Her second and third husbands were the Thomas Montagu, 4th Earl of Salisbury and the William de la Pole, 1st Duke of Suffolk, Lord Chamberlain of England. Her six-year-old step-great-granddaughter, Anne Beauchamp, 15th Countess of Warwick, also died at Ewelme, but was buried at Reading Abbey.

Jerome K. Jerome (1859-1927), author of Three Men In A Boat, lived at Gould's Grove just southeast of Ewelme. He and his wife Ettie (died 1938) are buried in St. Mary's churchyard; their tombstone reads "For we are labourers together with God".

Scenes in the 2012 film Les Misérables were filmed at the parish church of Ewelme.

Amenities

The village is dominated by the nearby buildings belonging to Benson Airfield.

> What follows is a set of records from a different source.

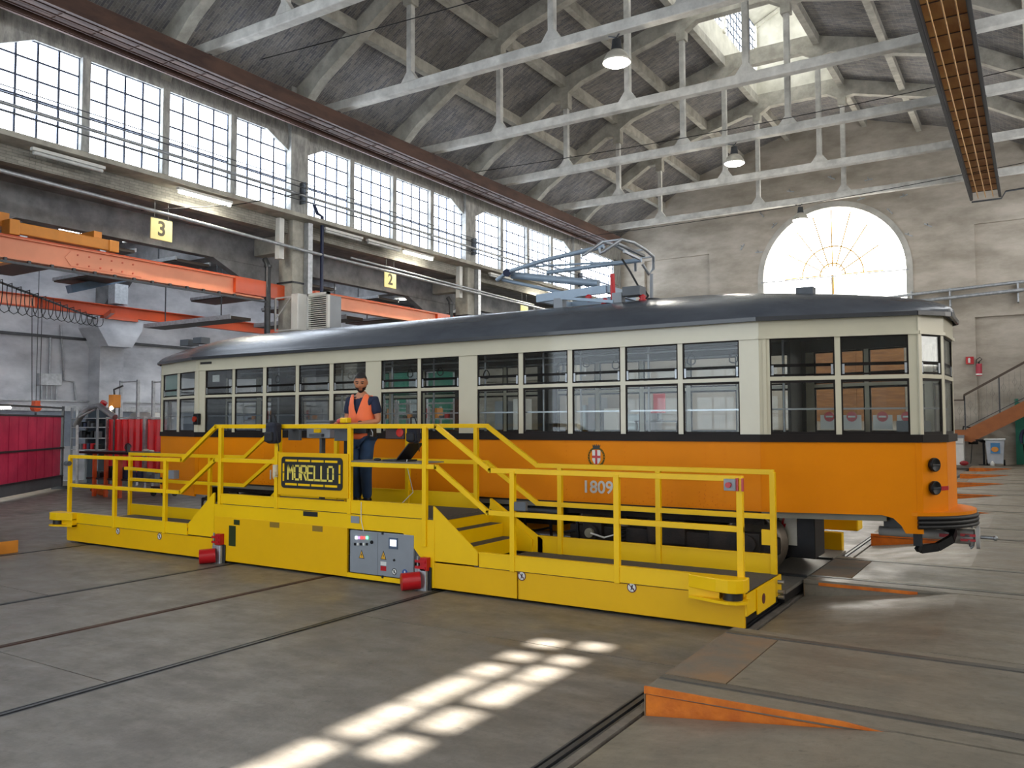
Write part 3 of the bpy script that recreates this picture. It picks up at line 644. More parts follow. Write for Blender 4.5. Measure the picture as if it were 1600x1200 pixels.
for i, (x, y, z) in enumerate(((-24.3, 17.9, 5.35), (-22.0, 20.8, 5.5))):
    r = root('aisle_duct', (x, y, z), ['dark flat duct shelf below the crane beam', 'dark flat duct shelf beside the first column'][i], 'duct')
    put('duct', MB().box(x-2.2, x+2.4, y-.3, y+.5, z, z+.1), mat('strip_brown', '40362f', .6), r); put('hanger', MB().box(x-1.5, x-1.47, y, y+.03, z+.1, 8.3).box(x+1.5, x+1.53, y, y+.03, z+.1, 8.3), steel_d, r); put('edge', MB().box(x-2.2, x+2.4, y-.33, y-.3, z, z+.14), galv, r)
r = root('blue_duct', (-25, 17.5, 5.6), 'slanting blue grey duct in front of the pier capital', 'duct')
put('duct', MB().bar(rx(108, 452, -26), rx(205, 432, -26), .3, .25), mat('duct_blue', '66798c', .5, .3), r); put('box', MB().box(-27.6, -27.2, 16.9, 17.4, 6.2, 6.9), galv, r)
for i, (px, py, x) in enumerate(((215, 372, -24.0), (640, 465, -22.5), (600, 472, -23.5), (500, 455, -25))):
    p = rx(px, py, x); batten(p.x-.8, p.y, p.z, 1 if i in (1,) else 0, ['unlit tube light under the aisle ceiling at left', 'lit tube light deep in the aisle behind column two', 'tube light in the aisle beside the numbered board 2', 'tube light in the aisle behind the fan heater'][i], 'x')
# column-side pipes
for k, y in enumerate((17.27, 26.17, 35.07)):
    nm = ['first', 'second', 'third'][k]
    r = root('downpipe', (-18.3, y, 0), 'square galvanised duct running down the %s column' % nm, 'pipe', 'ducts on the columns')
    put('duct', MB().box(-18.38, -18.2, y+.12, y+.30, 5.2 if k == 0 else 4.2, 7.95), galv, r)
    r = root('wall_duct', (-18.6, y-.4, 6.8), 'short white boxed duct beside the %s column' % nm, 'duct', 'ducts on the columns')
    put('duct', MB().box(-18.62, -18.44, y-.78, y-.6, 6.75, 7.95), white_p, r)
    r = root('drain_pipe', (-18.8, y-.9, 0), 'round grey drain pipe in front of the %s column' % nm, 'pipe', 'drain pipes')
    put('pipe', MB().tube([(-18.9, y-.9, 6.75), (-18.75, y-.92, 6.55), (-18.75, y-.92, 4.2)], .085, 12), steel_d, r)
    put('collar', MB().cyl((-18.75, y-.92, 5.3), (-18.75, y-.92, 5.36), .1, 12).cyl((-18.75, y-.92, 6.5), (-18.75, y-.92, 6.56), .11, 12), steel_d, r)
    put('strap', MB().box(-19.03, -18.37, y-.34, y-.3, 6.1, 6.15).box(-18.4, -18.36, y-.3, y+.3, 6.1, 6.15), steel_d, r)
bl = mat('dark_blue_pipe', '1b2545', .4)
tag(put('black_pipe', MB().tube([(-18.2, 17.6, 8.55), (-18.2, 17.75, 8.3), (-18.2, 17.95, 8.25), (-18.2, 17.95, 5.5)], .055, 10), bl), 'dark blue pipe dropping from the ledge beside the first column', 'pipe')
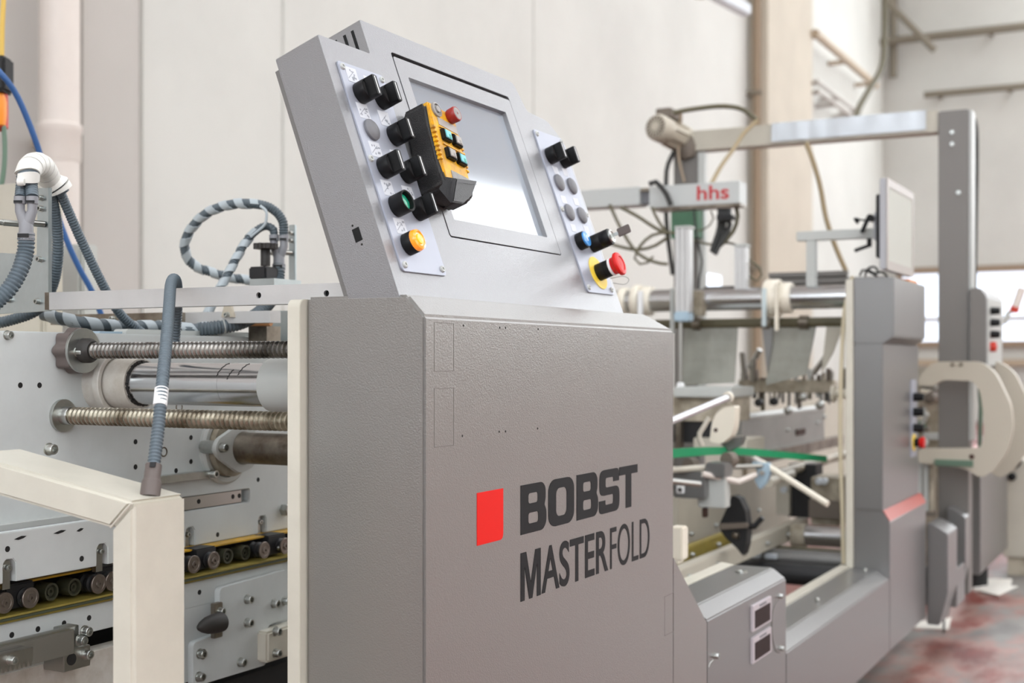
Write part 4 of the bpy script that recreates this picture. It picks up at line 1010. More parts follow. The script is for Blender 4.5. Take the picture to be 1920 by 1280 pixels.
mid = [p.lerp(q, 0.5) for p, q in zip(arch[1:6], arch2[1:6])] + [at(103, 338, D=dA + 0.09), at(119, 362, D=dA + 0.10)]
P = smooth_path(mid, 0.003)
k_ = len(P); MB().sweep(P, [0.0140 - 0.004*max(0, (i - k_*0.55)/(k_*0.45)) for i in range(k_)], 20).build('wrap_core', 'conduit', wrp)
MB().ribbon(P[:int(k_*0.97)], 0.0166, 0.0150, 0.84, 0.0016, 18).build('wrap_band', 'wrap_white', wrp)
q = at(41, 341, D=dA - 0.02); MB().lathe(q - R_*0.006, R_, [(0.0058, 0), (0.0062, 0.006), (0.0050, 0.010)], 14).build('wrap_end', 'wrap_white', wrp)

# second bracket, further along
K2 = 2.02
k2 = thing('conduit_bracket', 'upright zinc bracket strip with Y splitter beside the control head', 'bracket', tuple(at(545, 530, Y=K2)))
q0, q1 = at(553, 421, Y=K2), at(541, 540, Y=K2)
MB().box((q1.x, K2, q1.z - 0.05), (q0.x, K2 + 0.006, q0.z)).build('bracket_plate', 'galvanised', k2, bevel=0.001)
for (x, y) in ((547, 437), (547, 451)): inst('bolt', bolt5, k2, at(x, y, Y=K2), (0, -1, 0))
ys2 = at(523, 472, Y=K2 - 0.05); dR = (ys2 - Vector((0, 0, CH))).dot(Vector((-SN, CS, 0)))
sp = thing('y_splitter', 'grey plastic Y splitter joining two conduits, next to the control head', 'conduit fitting', tuple(ys2 - Vector((0, 0, 0.04))))
y_splitter(sp, ys2, 0.0205); standoff(sp, at(546, 474, Y=K2), 0.035, 0.005); standoff(sp, at(512, 474, Y=K2 - 0.01), 0.02, 0.005)
s_top = ys2 + Vector((0, 0, 0.0205*1.5))
lp1 = [s_top + R_*0.009, at(530, 415, D=dR), at(515, 395, D=dR), at(490, 384, D=dR), at(440, 382, D=dR + 0.02), at(390, 398, D=dR + 0.05), at(356, 432, D=dR + 0.08), at(346, 466, D=dR + 0.10), at(362, 496, D=dR + 0.12), at(405, 513, D=dR + 0.14), at(455, 524, D=dR + 0.16), at(505, 526, D=dR + 0.18)]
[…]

Ewelme has a public house, the Shepherd's Hut, controlled by Greene King Brewery. The village store is run by volunteers on a not-for-profit basis.

Ewelme Cricket Club was founded in 1933.

Since 2006 Ewelme has hosted the annual Chiltern Chase, a charity run of two multi-terrain (cross-country) courses: one of 3 miles (5 km) and the other of 6 miles (10 km). Both races start and finish on Cow Common. Normally two charities benefit equally from the proceeds of the event.